--- Begin Provided material ---

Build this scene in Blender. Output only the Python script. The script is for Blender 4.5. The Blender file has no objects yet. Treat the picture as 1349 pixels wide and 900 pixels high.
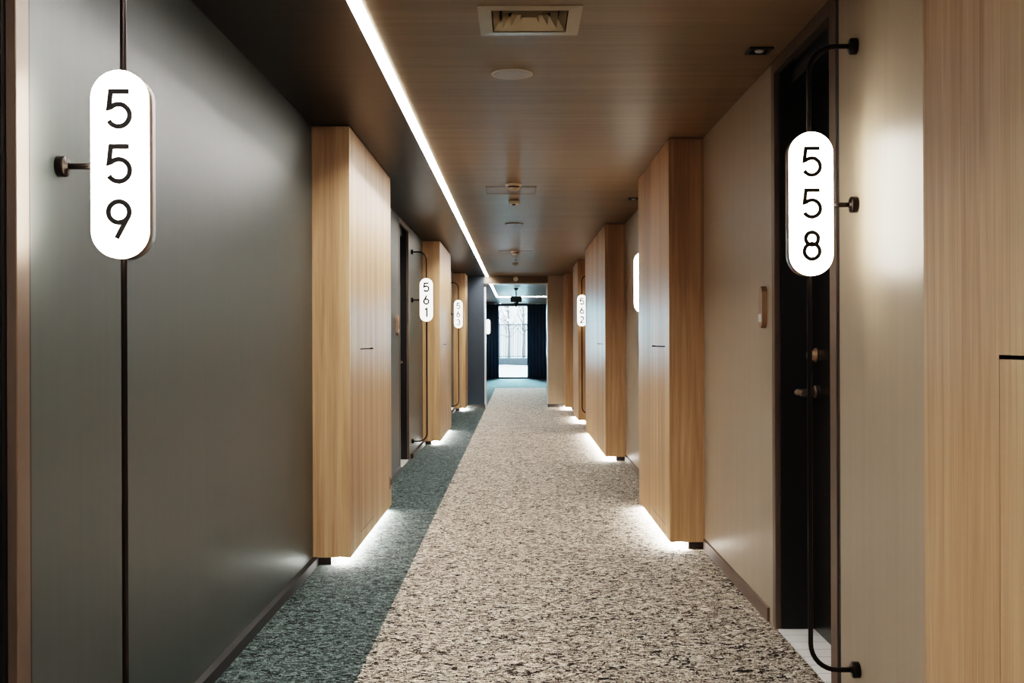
import bpy, bmesh, math, random
from mathutils import Vector, Matrix
random.seed(7)
C = bpy.context.scene.collection
PI = math.pi

# ------------------------------------------------------------------ dimensions (metres)
F = 1400.0                      # focal length in pixels of the 1349 px wide frame
VPX, VPY = 682.5, 448.6         # vanishing point of the corridor in the photograph
H = 2.4                         # ceiling height
EYE = 1.223
XL, XR = -1.123, 1.0855         # side walls
FL, FR = -0.918, 0.882          # cabinet faces
LEDX, LEDW = -0.562, 0.042      # ceiling light line
Y0, YP, YE = -2.6, 19.4, 34.0   # back wall, portal wall, end wall
DOOR_DEPTH = 0.145

# ------------------------------------------------------------------ node helpers
def new_mat(name):
    m = bpy.data.materials.new(name); m.use_nodes = True
    nt = m.node_tree
    b = nt.nodes['Principled BSDF']
    return m, nt, b

def lin(c):
    return tuple(((v/255.0)/12.92 if v/255.0 <= 0.04045 else ((v/255.0+0.055)/1.055)**2.4) for v in c)

def plain(name, rgb, rough=0.5, metal=0.0, noise=0.06, scale=(6, 6, 6), bump=0.0, spec=0.5):
    """flat paint or metal with a faint procedural mottling"""
    m, nt, b = new_mat(name)
    tc = nt.nodes.new('ShaderNodeTexCoord'); mp = nt.nodes.new('ShaderNodeMapping')
    mp.inputs['Scale'].default_value = scale
    nz = nt.nodes.new('ShaderNodeTexNoise'); nz.inputs['Scale'].default_value = 1.0; nz.inputs['Detail'].default_value = 4
    nt.links.new(tc.outputs['Object'], mp.inputs['Vector']); nt.links.new(mp.outputs[0], nz.inputs['Vector'])
    rp = nt.nodes.new('ShaderNodeValToRGB')
    c = lin(rgb)
    rp.color_ramp.elements[0].position = 0.3; rp.color_ramp.elements[1].position = 0.7
    rp.color_ramp.elements[0].color = tuple(v*(1-noise) for v in c) + (1,)
    rp.color_ramp.elements[1].color = tuple(min(1, v*(1+noise)) for v in c) + (1,)
    nt.links.new(nz.outputs['Fac'], rp.inputs['Fac']); nt.links.new(rp.outputs['Color'], b.inputs['Base Color'])
    b.inputs['Roughness'].default_value = rough; b.inputs['Metallic'].default_value = metal
    b.inputs['Specular IOR Level'].default_value = spec
    if bump:
        bp = nt.nodes.new('ShaderNodeBump'); bp.inputs['Strength'].default_value = bump; bp.inputs['Distance'].default_value = 0.002
        nt.links.new(nz.outputs['Fac'], bp.inputs['Height']); nt.links.new(bp.outputs[0], b.inputs['Normal'])
    return m

def emitter(name, rgb, strength):
    m = bpy.data.materials.new(name); m.use_nodes = True
    nt = m.node_tree; nt.nodes.remove(nt.nodes['Principled BSDF'])
    e = nt.nodes.new('ShaderNodeEmission'); e.inputs['Color'].default_value = tuple(rgb) + (1,); e.inputs['Strength'].default_value = strength
    nt.links.new(e.outputs[0], nt.nodes['Material Output'].inputs['Surface'])
    return m

def oak(name, tint=1.0):
    m, nt, b = new_mat(name)
    tc = nt.nodes.new('ShaderNodeTexCoord')
    def noise(scale, detail, dist=0.0):
        mp = nt.nodes.new('ShaderNodeMapping'); mp.inputs['Scale'].default_value = scale
        nz = nt.nodes.new('ShaderNodeTexNoise'); nz.inputs['Scale'].default_value = 1.0
        nz.inputs['Detail'].default_value = detail; nz.inputs['Distortion'].default_value = dist
        nt.links.new(tc.outputs['Object'], mp.inputs['Vector']); nt.links.new(mp.outputs[0], nz.inputs['Vector'])
        return nz
    n1 = noise((22, 22, 0.8), 3, 0.6)       # broad cathedral bands
    n2 = noise((190, 190, 3.0), 4)          # fine pores
    n3 = noise((4.5, 4.5, 0.15), 1)           # board to board drift
    def math_(op, a, bb):
        n = nt.nodes.new('ShaderNodeMath'); n.operation = op
        for i, v in enumerate((a, bb)):
            if isinstance(v, (int, float)): n.inputs[i].default_value = v
            else: nt.links.new(v, n.inputs[i])
        return n.outputs[0]
    s = math_('ADD', math_('MULTIPLY', n1.outputs['Fac'], 0.42), math_('MULTIPLY', n2.outputs['Fac'], 0.28))
    s = math_('ADD', s, math_('MULTIPLY', n3.outputs['Fac'], 0.38))
    rp = nt.nodes.new('ShaderNodeValToRGB')
    e = rp.color_ramp.elements
    e[0].position = 0.38; e[0].color = tuple(v*tint for v in lin((148, 113, 80))) + (1,)
    e[1].position = 0.70; e[1].color = tuple(v*tint for v in lin((210, 178, 142))) + (1,)
    mid = e.new(0.54); mid.color = tuple(v*tint for v in lin((186, 150, 113))) + (1,)
    nt.links.new(s, rp.inputs['Fac']); nt.links.new(rp.outputs['Color'], b.inputs['Base Color'])
    b.inputs['Roughness'].default_value = 0.42
    bp = nt.nodes.new('ShaderNodeBump'); bp.inputs['Strength'].default_value = 0.12; bp.inputs['Distance'].default_value = 0.001
    nt.links.new(n2.outputs['Fac'], bp.inputs['Height']); nt.links.new(bp.outputs[0], b.inputs['Normal'])
    return m

def carpet(name):
    m, nt, b = new_mat(name)
    tc = nt.nodes.new('ShaderNodeTexCoord')
    def noise(scale, detail, dist=0.0, rough=0.5):
        mp = nt.nodes.new('ShaderNodeMapping'); mp.inputs['Scale'].default_value = scale
        nz = nt.nodes.new('ShaderNodeTexNoise'); nz.inputs['Scale'].default_value = 1.0
        nz.inputs['Detail'].default_value = detail; nz.inputs['Distortion'].default_value = dist; nz.inputs['Roughness'].default_value = rough
        nt.links.new(tc.outputs['Object'], mp.inputs['Vector']); nt.links.new(mp.outputs[0], nz.inputs['Vector'])
        return nz.outputs['Fac']
    def math_(op, a, bb, clamp=False):
        n = nt.nodes.new('ShaderNodeMath'); n.operation = op; n.use_clamp = clamp
        for i, v in enumerate((a, bb)):
            if isinstance(v, (int, float)): n.inputs[i].default_value = v
            else: nt.links.new(v, n.inputs[i])
        return n.outputs[0]
    grain = noise((150, 230, 1), 2, 0.2, 0.7)          # yarn ends
    row = noise((22, 190, 1), 3, 0.5, 0.65)            # woven rows
    fleck = noise((19, 30, 1), 3, 2.2, 0.6)            # dark flecks
    curl = noise((13, 26, 1), 2, 2.6, 0.55)            # pale curled strokes
    def ramp(fac, stops):
        r = nt.nodes.new('ShaderNodeValToRGB'); e = r.color_ramp.elements
        e[0].position = stops[0][0]; e[0].color = lin(stops[0][1]) + (1,)
        e[1].position = stops[-1][0]; e[1].color = lin(stops[-1][1]) + (1,)
        for p, c in stops[1:-1]:
            k = e.new(p); k.color = lin(c) + (1,)
        nt.links.new(fac, r.inputs['Fac']); return r
    v = math_('ADD', math_('MULTIPLY', grain, 0.95), math_('MULTIPLY', row, 0.75))
    v = math_('SUBTRACT', v, 0.425)
    def sstep(fac, lo, hi):
        n = nt.nodes.new('ShaderNodeMapRange'); n.interpolation_type = 'SMOOTHSTEP'
        n.inputs['From Min'].default_value = lo; n.inputs['From Max'].default_value = hi
        nt.links.new(fac, n.inputs['Value']); return n.outputs['Result']
    darkm = sstep(math_('ADD', fleck, math_('MULTIPLY', math_('SUBTRACT', grain, 0.5), 0.25)), 0.485, 0.42)
    band = math_('ABSOLUTE', math_('SUBTRACT', curl, 0.555), 0)
    lightm = sstep(math_('ADD', band, math_('MULTIPLY', math_('SUBTRACT', grain, 0.5), 0.08)), 0.05, 0.02)
    v = math_('ADD', v, math_('MULTIPLY', lightm, 0.19))
    v = math_('SUBTRACT', v, math_('MULTIPLY', darkm, 0.36))
    r1 = ramp(v, [(0.26, (22, 18, 16)), (0.37, (70, 61, 55)), (0.46, (146, 132, 118)), (0.54, (200, 186, 168)), (0.68, (250, 240, 224))])
    r2 = ramp(v, [(0.28, (14, 17, 17)), (0.42, (44, 53, 52)), (0.54, (76, 88, 85)), (0.72, (142, 154, 148))])
    sx = nt.nodes.new('ShaderNodeSeparateXYZ'); nt.links.new(tc.outputs['Object'], sx.inputs[0])
    wob = math_('MULTIPLY', math_('SUBTRACT', row, 0.5), 0.03)
    left = math_('LESS_THAN', math_('ADD', sx.outputs['X'], wob), -0.587)
    far = math_('GREATER_THAN', sx.outputs['Y'], 27.4)
    teal = math_('MAXIMUM', left, far)
    mx = nt.nodes.new('ShaderNodeMix'); mx.data_type = 'RGBA'
    nt.links.new(teal, mx.inputs['Factor']); nt.links.new(r1.outputs['Color'], mx.inputs['A']); nt.links.new(r2.outputs['Color'], mx.inputs['B'])
    nt.links.new(mx.outputs['Result'], b.inputs['Base Color'])
    b.inputs['Roughness'].default_value = 0.95; b.inputs['Specular IOR Level'].default_value = 0.15
    bp = nt.nodes.new('ShaderNodeBump'); bp.inputs['Strength'].default_value = 0.35; bp.inputs['Distance'].default_value = 0.004
    nt.links.new(v, bp.inputs['Height']); nt.links.new(bp.outputs[0], b.inputs['Normal'])
    return m

def ceiling_mat(name, rgb, rough):
    """painted ceiling with faint brushed streaks across the corridor"""
    m, nt, b = new_mat(name)
    tc = nt.nodes.new('ShaderNodeTexCoord'); mp = nt.nodes.new('ShaderNodeMapping'); mp.inputs['Scale'].default_value = (0.7, 16, 1)
    nz = nt.nodes.new('ShaderNodeTexNoise'); nz.inputs['Scale'].default_value = 1; nz.inputs['Detail'].default_value = 5; nz.inputs['Roughness'].default_value = 0.6
    nt.links.new(tc.outputs['Object'], mp.inputs[0]); nt.links.new(mp.outputs[0], nz.inputs['Vector'])
    rp = nt.nodes.new('ShaderNodeValToRGB'); c = lin(rgb)
    rp.color_ramp.elements[0].position = 0.32; rp.color_ramp.elements[0].color = tuple(v*0.86 for v in c) + (1,)
    rp.color_ramp.elements[1].position = 0.68; rp.color_ramp.elements[1].color = tuple(v*1.14 for v in c) + (1,)
    nt.links.new(nz.outputs['Fac'], rp.inputs[0]); nt.links.new(rp.outputs[0], b.inputs['Base Color'])
    b.inputs['Roughness'].default_value = rough; b.inputs['Specular IOR Level'].default_value = 0.35
    bp = nt.nodes.new('ShaderNodeBump'); bp.inputs['Strength'].default_value = 0.25; bp.inputs['Distance'].default_value = 0.004
    nt.links.new(nz.outputs['Fac'], bp.inputs['Height']); nt.links.new(bp.outputs[0], b.inputs['Normal'])
    return m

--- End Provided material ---

The lines from the top of the data above through the one holding "PI = math.pi" are to be repeated exactly, and only those, with no pictures.

Build this scene in Blender. Output only the Python script. The script is for Blender 4.5. The Blender file has no objects yet. Treat the picture as 1349 pixels wide and 900 pixels high.
import bpy, bmesh, math, random
from mathutils import Vector, Matrix
random.seed(7)
C = bpy.context.scene.collection
PI = math.pi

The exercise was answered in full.